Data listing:
· · · · · · ·

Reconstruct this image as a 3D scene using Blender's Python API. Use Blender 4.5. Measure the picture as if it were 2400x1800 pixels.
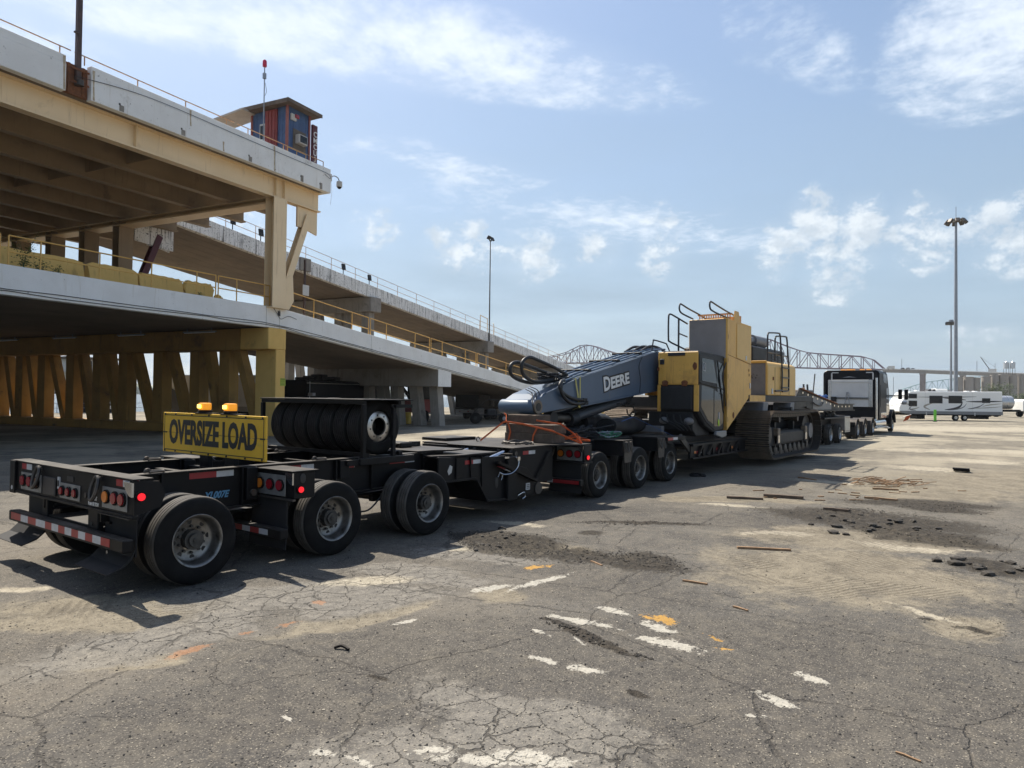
import bpy, bmesh, math, random
import numpy as np
from math import sin, cos, pi, radians, sqrt, atan2, atan, hypot
from mathutils import Matrix, Vector

random.seed(7)
for o in list(bpy.data.objects):
    bpy.data.objects.remove(o, do_unlink=True)
SC = bpy.context.scene
COL = SC.collection

# ------------------------------------------------------------------ camera
# world: +X runs along the convoy (away), +Y to its left, metres
CAM_H = 2.2
yaw, pit, rol = radians(36.8), atan(30 / 1664), radians(.716)
d0 = Vector((cos(yaw), sin(yaw), 0)); r0 = Vector((sin(yaw), -cos(yaw), 0)); u0 = Vector((0, 0, 1))
cD = d0 * cos(pit) + u0 * sin(pit); cU = u0 * cos(pit) - d0 * sin(pit)
cR = r0 * cos(rol) + cU * sin(rol); cU2 = cU * cos(rol) - r0 * sin(rol)
cam = bpy.data.objects.new('camera', bpy.data.cameras.new('camera'))
COL.objects.link(cam)
cam.matrix_world = Matrix(((cR.x, cU2.x, -cD.x, 0), (cR.y, cU2.y, -cD.y, 0), (cR.z, cU2.z, -cD.z, CAM_H), (0, 0, 0, 1)))
cam.data.sensor_width = 36; cam.data.lens = 36 * 1664 / 2400
cam.data.clip_start = .1; cam.data.clip_end = 20000
SC.camera = cam

# ------------------------------------------------------------------ light, sky, exposure
SUN_EL, SUN_AZ = radians(54), radians(15)          # azimuth from +Y towards +X
sdir = Vector((sin(SUN_AZ) * cos(SUN_EL), cos(SUN_AZ) * cos(SUN_EL), sin(SUN_EL)))
sl = bpy.data.lights.new('sun', 'SUN'); sl.energy = 4.8; sl.angle = radians(.6); sl.color = (1, .925, .81)
so = bpy.data.objects.new('sun', sl); COL.objects.link(so)
so.rotation_euler = sdir.to_track_quat('Z', 'Y').to_euler(); so.location = (0, 0, 60)
SC.view_settings.view_transform = 'Standard'; SC.view_settings.look = 'None'
SC.view_settings.exposure = .72; SC.view_settings.gamma = 1; SC.view_settings.use_curve_mapping = False
SC.render.engine = 'CYCLES'
SC.cycles.max_bounces = 6; SC.cycles.diffuse_bounces = 3; SC.cycles.glossy_bounces = 3
SC.cycles.transmission_bounces = 4; SC.cycles.transparent_max_bounces = 6; SC.cycles.volume_bounces = 0
SC.cycles.use_denoising = True
SC.cycles.caustics_reflective = False; SC.cycles.caustics_refractive = False
SC.cycles.sample_clamp_indirect = 4


class X:
    """a node socket with arithmetic, so that node graphs read as formulas"""
    def __init__(s, nt, sock): s.nt, s.s = nt, sock
    def _op(s, op, *a, clamp=False):
        n = s.nt.nodes.new('ShaderNodeMath'); n.operation = op; n.use_clamp = clamp
        for i, v in enumerate((s,) + a):
            if isinstance(v, X): s.nt.links.new(v.s, n.inputs[i])
            else: n.inputs[i].default_value = v
        return X(s.nt, n.outputs[0])
    def __add__(s, o): return s._op('ADD', o)
    __radd__ = __add__
    def __sub__(s, o): return s._op('SUBTRACT', o)
    def __rsub__(s, o): return (s * -1) + o
    def __mul__(s, o): return s._op('MULTIPLY', o)
    __rmul__ = __mul__
    def __truediv__(s, o): return s._op('DIVIDE', o)
    def max(s, o): return s._op('MAXIMUM', o)
    def min(s, o): return s._op('MINIMUM', o)
    def pow(s, o): return s._op('POWER', o)
    def abs(s): return s._op('ABSOLUTE')
    def sqrt(s): return s._op('SQRT')
    def step(s, a, b):
        n = s.nt.nodes.new('ShaderNodeMapRange'); n.interpolation_type = 'SMOOTHSTEP'
        s.nt.links.new(s.s, n.inputs['Value'])
        n.inputs['From Min'].default_value, n.inputs['From Max'].default_value = (a, b) if a < b else (b, a)
        if a > b: n.inputs['To Min'].default_value, n.inputs['To Max'].default_value = 1, 0
        return X(s.nt, n.outputs['Result'])


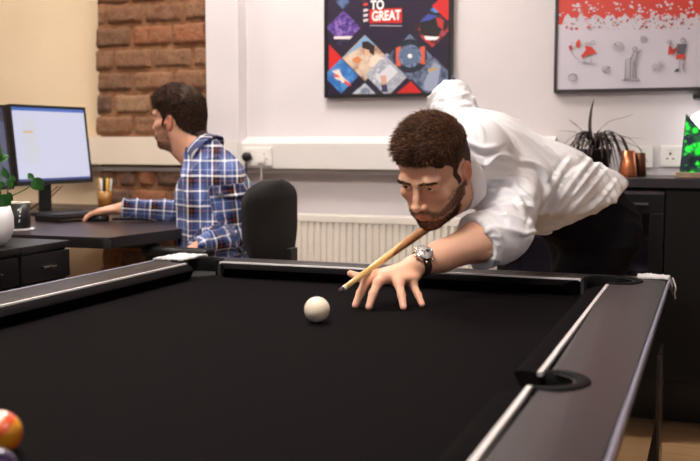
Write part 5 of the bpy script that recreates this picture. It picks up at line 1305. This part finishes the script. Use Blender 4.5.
# ---- checked shirt
pm=mat('shirt_blue_check',(60,80,140),.85,spec=.15,sheen=.15); n=NT(pm)
at=n.n('ShaderNodeAttribute'); at.attribute_name='weave'; X=n.xyz(at.outputs['Vector'])
def bands(v,per,stops):
    return n.ramp(n.math('FRACT',n.math('DIVIDE',v,per)),stops,'CONSTANT')
blu=(84,108,164); 
B_=srgb(80,98,150); W_=srgb(250,246,246); K_=srgb(16,8,14); st=[(0,B_),(.14,W_),(.20,B_),(.28,srgb(44,56,104)),(.40,K_),(.50,srgb(120,52,40)),(.54,K_),(.64,W_),(.71,srgb(60,76,126)),(.84,srgb(150,162,200)),(.89,B_)]
a_=bands(X[0],.098,st); b_2=bands(X[1],.104,st)
n.l(n.mix(.5,a_,b_2),n.p.inputs['Base Color']); nz=n.noise(600,2); n.bump(nz.outputs[0],.15,.0006)
S=SDF(np.minimum.reduce([nk,sL,sR,eL,wL,eR,wR,pv])-.2,np.maximum.reduce([nk,sL,sR,eL,wL,eR,wR,pv])+.2,.0048)
S.cap(ch-UP*.01,ab,.165,.150,.05,flat=(fd_,1.36)); S.cap(ab,pv,.155,.170,.05,flat=(fd_,1.25)); S.cap(nk+UP*.012-fd_*.004,ch,.070,.12,.05); S.cap(nk-UP*.02,sL,.052,.062,.04); S.cap(nk-UP*.02,sR,.052,.062,.04)
S.cap(ch,ab+fd_*.0,.10,.11,.04)
S.plane_cut((0,0,.52),(0,0,-1),.004)
def arm(S,p,q,w,r0,r1,r2):
    A=SubSDF(S,np.minimum.reduce([p,q,w])-.12,np.maximum.reduce([p,q,w])+.12); d=unit(w-q)
    A.cap(p,q,r0,r1,.02); A.cap(q,w+d*.05,r1,r2,.02); A.plane_cut(w,d,.003,lo=w-.09,hi=w+.09); merge(S,A,.02)
    u1=unit(np.cross(d,UP)); u2=np.cross(d,u1)
    for o3 in (-.004,-.05):
        for g in range(16):
            a0,a1=2*math.pi*g/16,2*math.pi*(g+1)/16
            S.cap(w+d*o3+(u1*math.cos(a0)+u2*math.sin(a0))*(r2-.002),w+d*o3+(u1*math.cos(a1)+u2*math.sin(a1))*(r2-.002),.0045,k=.004)
arm(S,sL,eL,wL,.064,.052,.038); arm(S,sR,eR,wR,.062,.050,.036)
wl2=slv(sL,eL,.07); wf=slv(eR,wR,.06); wfl=slv(eL,wL,.06)
fr=[(lambda V:(1-wl2(V))*(1-wf(V)),unit(UP+fd_*.25),unit(np.cross(UP,ld)+UP*.2),ld,3.2,9,.020,2.),(wl2,unit(ld+UP*.6),unit(UP-ld*.3),fd_,5,11,.015,4.),(wf,unit(UP+ld*.5),unit(wR-eR),ld,6,22,.006,6.),(wfl,UP,unit(wL-eL),ld,6,22,.006,6.)]
V,F,N=cloth_mesh('shirt',S,pm,SM,fr)
# weave coordinates: follow the torso or the nearest sleeve segment
segs=[(sL,eL,.062,1),(eL,wL,.05,2),(sR,eR,.06,3),(eR,wR,.05,4)]
U=np.stack([(V@fd_)*1.0+ (V@ld)*.55,V[:,2]-.25*np.abs((V-nk)@ld)*0,np.zeros(len(V))],1)
for p,q,r_,sd in segs:
    d=q-p; L_=np.linalg.norm(d); t=((V-p)@d)/(L_*L_); tc_=np.clip(t,0,1.15); dist=np.linalg.norm(V-(p+tc_[:,None]*d),axis=1)
    m_=(dist<r_+.014)&(t>(.02 if sd in(1,3) else -.02))
    dn=d/L_; u1=unit(np.cross(dn,UP if abs(dn[2])<.8 else fd_)); u2=np.cross(dn,u1); q_=V-p; an=np.arctan2(q_@u1,q_@u2)
    U[m_]=np.stack([an*r_+sd*.013,t*L_+sd*.03,np.zeros(len(V))],1)[m_]
me=npmesh('shirt',V,F); vvec(me,'weave',U); link('shirt',me,pm,SM,world=True)
# collar
nkb=sh.P((0,.045,-.09)); na=unit(nkb-nk); frd=unit(fd_-na*(fd_@na)); collar(nk+(nkb-nk)*.12,na,frd,.066,pm,SM,True,16)
# trousers and shoes
jn=mat('trousers_dark_grey',(34,34,40),.85)
kL2=pv+fd_*.44+ld*.12; kL2[2]=.50; kR2=pv+fd_*.44-ld*.12; kR2[2]=.50; hL2=pv+ld*.09-UP*.02; hR2=pv-ld*.09-UP*.02
aL2=kL2+fd_*.05; aL2[2]=.10; aR2=kR2+fd_*.08; aR2[2]=.10
S=SDF(np.minimum.reduce([hL2,kL2,aL2,kR2,aR2,hR2])-np.array([.2,.2,.06]),np.maximum.reduce([hL2,kL2,aL2,kR2,aR2,hR2])+.2,.006)
S.cap(pv+ld*.06,pv-ld*.06,.12,.12,.04); S.chain([hL2,kL2,(kL2+aL2)/2,aL2],[.095,.070,.066,.058],.03); S.chain([hR2,kR2,(kR2+aR2)/2,aR2],[.095,.070,.066,.058],.03); S.plane_cut((0,0,.075),(0,0,-1),.003)
V,F=S.mesh(); V=relax(V,F,2); link('trousers',npmesh('trousers',V,F),jn,SM,world=True)
shoe(aL2,fd_,SM); shoe(aR2,fd_,SM)
# mouse under his hand
mc=wR+md*.105; o=MB(); bmesh.ops.create_uvsphere(o.bm,u_segments=28,v_segments=16,radius=1)
for v in o.bm.verts: v.co=Vector((v.co.x*.030,v.co.y*.052,max(v.co.z,-.35)*.026+.0095))
o=o.build('computer_mouse',blk,smooth=True); o.location=(mc[0],mc[1],DZ+.0005); o.rotation_euler=(0,0,math.atan2(md[1],md[0])-math.pi/2); tag(o,"black computer mouse under the seated man's hand",'mouse')
# ---- office chair
fab=nmat('chair_fabric_black',(16,12,12),(20,15,15),200,.9,bump=.2,bscale=700,bd=.0006)
cpos=npv(J(219,270,3.55)); yaw=math.atan2(fd_[1],fd_[0])   # chair local +x = forward
OC=empty('office_chair',(cpos[0],cpos[1],0),yaw,'black upholstered office chair under the seated man','office chair')
def shell(name,outl,zf,th,mt,frm,par,bulge):
    """rounded outline in (y,z), depth from a curve: a padded backrest"""
    pass
b=MB(); nu,nv=26,30; grid={}
def bx(u,v):   # u -1..1 across, v 0..1 up
    z=.58+.41*v; hw=(.095+.120*sstep(0,.62,v))*(1-.0*v)*math.sqrt(max(0.02,1-max(0,(v-.80)/.21)**2.4)); hw*=math.sqrt(max(.3,1-max(0,(.10-v)/.11)**2*.5))
    y=u*hw; x=-.235-.05*(v-.3)+.035*(abs(u)**2)-.02*math.cos(v*3.1)
    return x,y,z
th=.026
for s_ in (0,1):
    for i in range(nu+1):
        for q in range(nv+1):
            u=-1+2*i/nu; v=q/nv; x,y,z=bx(u,v); ed=min(1,(1-abs(u))*3.2)*min(1,(1-v)*7+.02)*min(1,v*8+.02); t_=th*(ed**.5)
            grid[s_,i,q]=b.bm.verts.new((x+(t_ if s_ else -t_*.8),y,z))
for i in range(nu):
    for q in range(nv):
        b.bm.faces.new((grid[0,i,q],grid[0,i,q+1],grid[0,i+1,q+1],grid[0,i+1,q])); b.bm.faces.new((grid[1,i,q],grid[1,i+1,q],grid[1,i+1,q+1],grid[1,i,q+1]))
for i in range(nu):
    for q in (0,nv): b.bm.faces.new((grid[0,i,q],grid[0,i+1,q],grid[1,i+1,q],grid[1,i,q]))
for q in range(nv):
    for i in (0,nu): b.bm.faces.new((grid[0,i,q],grid[0,i,q+1],grid[1,i,q+1],grid[1,i,q]))
b.build('backrest',fab,OC,smooth=True)
pts=[(.22*math.copysign(abs(math.cos(t))**.6,math.cos(t)),.235*math.copysign(abs(math.sin(t))**.6,math.sin(t))) for t in [2*math.pi*k/40 for k in range(40)]]
MB().poly(pts,.415,.49,bev=.022,bevall=True,seg=4).build('seat',fab,OC,smooth=True)
MB().box(-.29,-.20,-.03,.03,.40,.415).box(-.305,-.285,-.03,.03,.40,.75,.004).build('back_bar',blk,OC)
for s_ in (-1,1):
    MB().tube(catmull([(.0,s_*.20,.405),(.0,s_*.275,.42),(-.03,s_*.285,.60),(-.02,s_*.285,.735)]),.014,10,flat=.6).build('armrest_post',blk,OC)
    MB().box(-.13,.13,s_*.285-.032,s_*.285+.032,.735,.768,.012,seg=3).build('armrest',blk,OC,smooth=True)
MB().lathe([(.03,.06),(.03,.20),(.018,.202),(.018,.40),(.06,.402),(.06,.414)],20).build('gas_post',blk,OC)
for k in range(5):
    R4=Matrix.Rotation(2*math.pi*k/5+.3,4,'Z'); l_=MB().tube([(.02,0,.10),(.15,0,.085),(.29,0,.065)],[.028,.022,.015],10); l_.bm.transform(R4); leg_=l_.build('base_leg',blk,OC)
    c_=MB().lathe([(0,-.012),(.024,-.012),(.026,-.006),(.026,.006),(.024,.012),(0,.012)],16,R4@Matrix.Translation((.29,0,.0265))@Matrix.Rotation(math.pi/2,4,'X')); c_.build('caster',blk,leg_)
# ================================================================== CAMERA, LIGHT, VIEW
cd=bpy.data.cameras.new('camera'); co=bpy.data.objects.new('camera',cd); COL.objects.link(co); SC.camera=co
cd.sensor_width=36; cd.lens=FPX/700*36; cd.clip_start=.02; cd.clip_end=60
co.location=CAM; R3=Matrix((RT,UPV,-FW)).transposed(); co.rotation_euler=R3.to_euler()
cd.dof.use_dof=True; cd.dof.focus_distance=2.45; cd.dof.aperture_fstop=4.0
w=bpy.data.worlds.new('world'); SC.world=w; w.use_nodes=True; bg=w.node_tree.nodes['Background']
sky=w.node_tree.nodes.new('ShaderNodeTexSky'); sky.sky_type='HOSEK_WILKIE'; sky.turbidity=6; sky.sun_direction=(-.3,.6,.5); w.node_tree.links.new(sky.outputs[0],bg.inputs[0]); bg.inputs[1].default_value=2.5
SC.view_settings.view_transform='Standard'; SC.view_settings.look='None'; SC.view_settings.gamma=1; SC.view_settings.use_curve_mapping=False; SC.view_settings.exposure=.86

· · · · · · ·

EXERCISE DETAILS :: Without any pictures, reproduce the lines from the first one in the material through the line that has "SC.camera = cam", exactly as they appear.

SOLUTION BELOW ::
Reconstruct this image as a 3D scene using Blender's Python API. Use Blender 4.5. Measure the picture as if it were 2400x1800 pixels.
import bpy, bmesh, math, random
import numpy as np
from math import sin, cos, pi, radians, sqrt, atan2, atan, hypot
from mathutils import Matrix, Vector

random.seed(7)
for o in list(bpy.data.objects):
    bpy.data.objects.remove(o, do_unlink=True)
SC = bpy.context.scene
COL = SC.collection

# ------------------------------------------------------------------ camera
# world: +X runs along the convoy (away), +Y to its left, metres
CAM_H = 2.2
yaw, pit, rol = radians(36.8), atan(30 / 1664), radians(.716)
d0 = Vector((cos(yaw), sin(yaw), 0)); r0 = Vector((sin(yaw), -cos(yaw), 0)); u0 = Vector((0, 0, 1))
cD = d0 * cos(pit) + u0 * sin(pit); cU = u0 * cos(pit) - d0 * sin(pit)
cR = r0 * cos(rol) + cU * sin(rol); cU2 = cU * cos(rol) - r0 * sin(rol)
cam = bpy.data.objects.new('camera', bpy.data.cameras.new('camera'))
COL.objects.link(cam)
cam.matrix_world = Matrix(((cR.x, cU2.x, -cD.x, 0), (cR.y, cU2.y, -cD.y, 0), (cR.z, cU2.z, -cD.z, CAM_H), (0, 0, 0, 1)))
cam.data.sensor_width = 36; cam.data.lens = 36 * 1664 / 2400
cam.data.clip_start = .1; cam.data.clip_end = 20000
SC.camera = cam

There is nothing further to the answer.